Czy kupując żarówkę otwieracie pudełko i na wszelki wypadek sprawdzacie, co jest w środku? Z badań wynika, że taki odruch ma zdecydowana większość z nas. Nic dziwnego, na opakowaniu faktycznie umieszczone są wszystkie kluczowe informacje. Wystarczy umieć je zinterpretować. Wybór odpowiedniego źródła światła w gąszczu propozycji wcale nie należy do najłatwiejszych. Dodatkowym utrudnieniem jest konieczność przeliczania mocy światła między tradycyjnymi żarówkami, a energooszczędnymi LED-ami.
Poznaj 3 zasady, które ułatwią Ci właściwy wybór:
1. Lumeny mają moc
O tym, jak dużo światła da LED, mówią lumeny (lm), a nie - jak kiedyś - watty. Im więcej lumenów, tym więcej światła. Chcesz mieć go tyle, ile dawała tradycyjna żarówka o mocy 60 W? Wybierz LED o strumieniu świetlnym 806 lumenów. Jeśli producent podaje mniejszą liczbę, zachowaj ostrożność – taki produkt może nie trzymać także innych parametrów.
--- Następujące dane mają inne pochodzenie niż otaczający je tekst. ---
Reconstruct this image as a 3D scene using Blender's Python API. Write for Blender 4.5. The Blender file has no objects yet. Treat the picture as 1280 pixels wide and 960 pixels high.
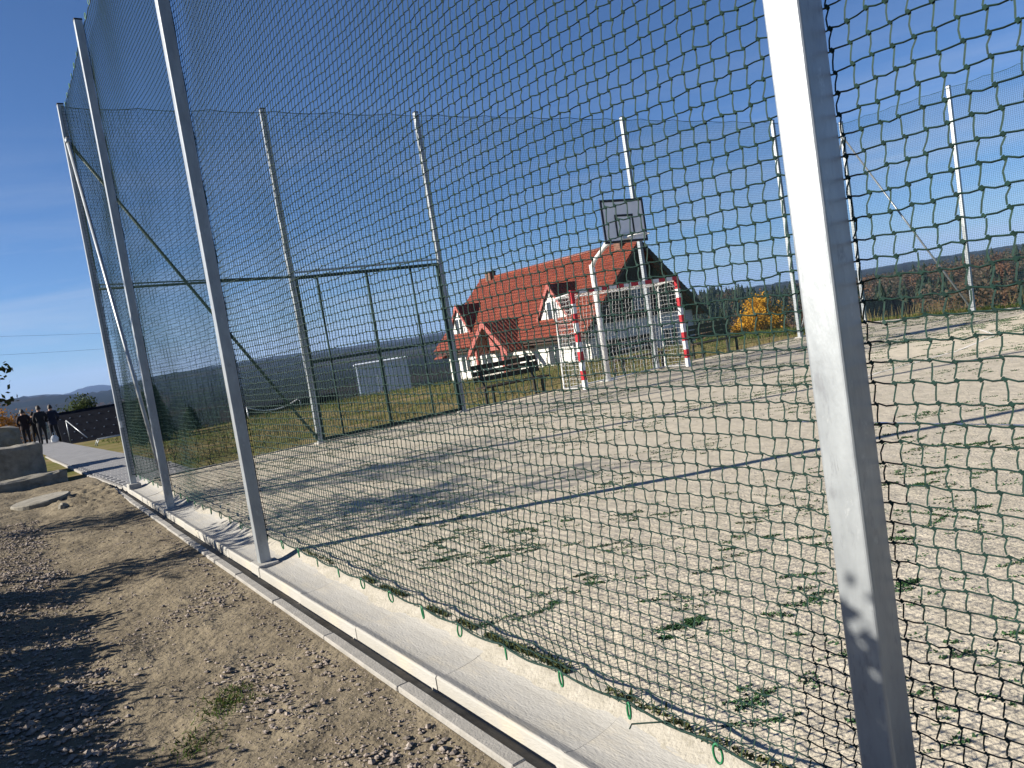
import bpy, math, random
import numpy as np
from mathutils import Vector, Matrix, noise

random.seed(7); RNG = np.random.default_rng(7)
scene = bpy.context.scene
COL = scene.collection

# ------------------------------------------------------------------ camera
CAM = Vector((-1.5873, 0.0, 1.5798))
YAW, PITCH, ROLL, FPX = 0.5790, 0.0720, -0.1561, 978.96
_f = Vector((math.sin(YAW)*math.cos(PITCH), math.cos(YAW)*math.cos(PITCH), -math.sin(PITCH)))
_r = Vector((math.cos(YAW), -math.sin(YAW), 0)); _u = _r.cross(_f)
_R = math.cos(ROLL)*_r + math.sin(ROLL)*_u
_U = -math.sin(ROLL)*_r + math.cos(ROLL)*_u
cd = bpy.data.cameras.new('camera'); cam = bpy.data.objects.new('camera', cd); COL.objects.link(cam)
cd.sensor_width = 36.0; cd.lens = 36.0*FPX/1280.0; cd.clip_start = 0.05; cd.clip_end = 60000
M = Matrix((( _R.x, _U.x, -_f.x, CAM.x), (_R.y, _U.y, -_f.y, CAM.y), (_R.z, _U.z, -_f.z, CAM.z), (0, 0, 0, 1)))
cam.matrix_world = M
scene.camera = cam

# ------------------------------------------------------------------ sky and sun
SUN_EL = math.radians(26.0); SUN_AZ = math.atan2(-0.909, 0.416)       # measured from +Y towards +X
world = bpy.data.worlds.new('World'); scene.world = world; world.use_nodes = True
wn = world.node_tree; wn.nodes.clear()
sky = wn.nodes.new('ShaderNodeTexSky'); sky.sky_type = 'NISHITA'; sky.sun_disc = False
sky.sun_elevation = SUN_EL; sky.sun_rotation = SUN_AZ; sky.altitude = 500; sky.air_density = 0.8; sky.dust_density = 0.3; sky.ozone_density = 8.0
bg = wn.nodes.new('ShaderNodeBackground'); bg.inputs['Strength'].default_value = 0.05
wo = wn.nodes.new('ShaderNodeOutputWorld')
# faint streaks of thin high cloud low over the horizon
_tc = wn.nodes.new('ShaderNodeTexCoord'); _mp = wn.nodes.new('ShaderNodeMapping'); _mp.inputs['Scale'].default_value = (1.6, 1.6, 14.0); _mp.inputs['Rotation'].default_value = (0.04, 0.03, 0.6)
_n = wn.nodes.new('ShaderNodeTexNoise'); _n.inputs['Scale'].default_value = 1.7; _n.inputs['Detail'].default_value = 7; _n.inputs['Roughness'].default_value = 0.62; _n.inputs['Distortion'].default_value = 0.4
_mr = wn.nodes.new('ShaderNodeMapRange'); _mr.inputs[1].default_value = 0.42; _mr.inputs[2].default_value = 0.78; _mr.inputs[4].default_value = 0.55
_sx = wn.nodes.new('ShaderNodeSeparateXYZ'); _el = wn.nodes.new('ShaderNodeMapRange'); _el.inputs[1].default_value = 0.30; _el.inputs[2].default_value = 0.02
_mu = wn.nodes.new('ShaderNodeMath'); _mu.operation = 'MULTIPLY'; _mx = wn.nodes.new('ShaderNodeMix'); _mx.data_type = 'RGBA'; _mx.inputs['B'].default_value = (5.6, 6.0, 6.6, 1)
wn.links.new(_tc.outputs['Generated'], _mp.inputs[0]); wn.links.new(_mp.outputs[0], _n.inputs['Vector']); wn.links.new(_n.outputs[0], _mr.inputs[0])
wn.links.new(_tc.outputs['Generated'], _sx.inputs[0]); wn.links.new(_sx.outputs['Z'], _el.inputs[0]); wn.links.new(_mr.outputs[0], _mu.inputs[0]); wn.links.new(_el.outputs[0], _mu.inputs[1])
wn.links.new(_mu.outputs[0], _mx.inputs['Factor']); wn.links.new(sky.outputs[0], _mx.inputs['A']); wn.links.new(_mx.outputs['Result'], bg.inputs[0]); wn.links.new(bg.outputs[0], wo.inputs[0])
sd = bpy.data.lights.new('sun', 'SUN'); sd.energy = 5.0; sd.angle = math.radians(0.53); sd.color = (1.0, 0.93, 0.82)
sun = bpy.data.objects.new('sun', sd); COL.objects.link(sun)
sdir = Vector((-math.sin(SUN_AZ)*math.cos(SUN_EL), -math.cos(SUN_AZ)*math.cos(SUN_EL), -math.sin(SUN_EL)))
sun.rotation_euler = sdir.to_track_quat('-Z', 'Y').to_euler(); sun.location = (-20, 10, 20)
vs = scene.view_settings; vs.view_transform = 'Standard'; vs.look = 'None'; vs.gamma = 1.0; vs.use_curve_mapping = False
vs.exposure = 1.25
cy = scene.cycles; cy.max_bounces = 6; cy.diffuse_bounces = 3; cy.glossy_bounces = 3; cy.volume_bounces = 0
cy.transparent_max_bounces = 8; cy.use_denoising = True; cy.caustics_reflective = False; cy.caustics_refractive = False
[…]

A jeśli potrzebujesz jeszcze więcej światła, wybierz LED o wartości 1521 lumenów (ta wartość jest odpowiednikiem dawnej żarówki 100 W).
2. Wybieraj sprawdzonych producentów
Z raportu Urzędu Ochrony Konkurencji i Konsumentów wynika, że prawie połowa skontrolowanych produktów nie spełnia parametrów deklarowanych na opakowaniach. W przeważającej większości są to LEDy zbudowane z najtańszych komponentów. Jeśli chcesz w pełni skorzystać z zalet technologii LED – wybieraj sprawdzonych producentów, którzy nie oszczędzają na jakości.
3. Gwint – nie daj się wkręcić
To już ostatni szczegół, na który warto zwracać uwagę kupując LEDy – gwint na trzonku. Energooszczędne źródła światła są obecnie dostępne we wszystkich najpopularniejszych wariantach (z gwintem E27, E24, GU10 i wielu innymi), więc na pewno znajdziesz takie, które będzie pasować do Twojej lampy. Wystarczy, że sprawdzisz w domu, jaką konkretnie masz oprawę. Na pocieszenie – nie musisz na długo zapamiętywać tego detalu. Skoro przechodzisz na technologię LED, kolejna wymiana źródła światła czeka Cię dopiero… za 15 lat.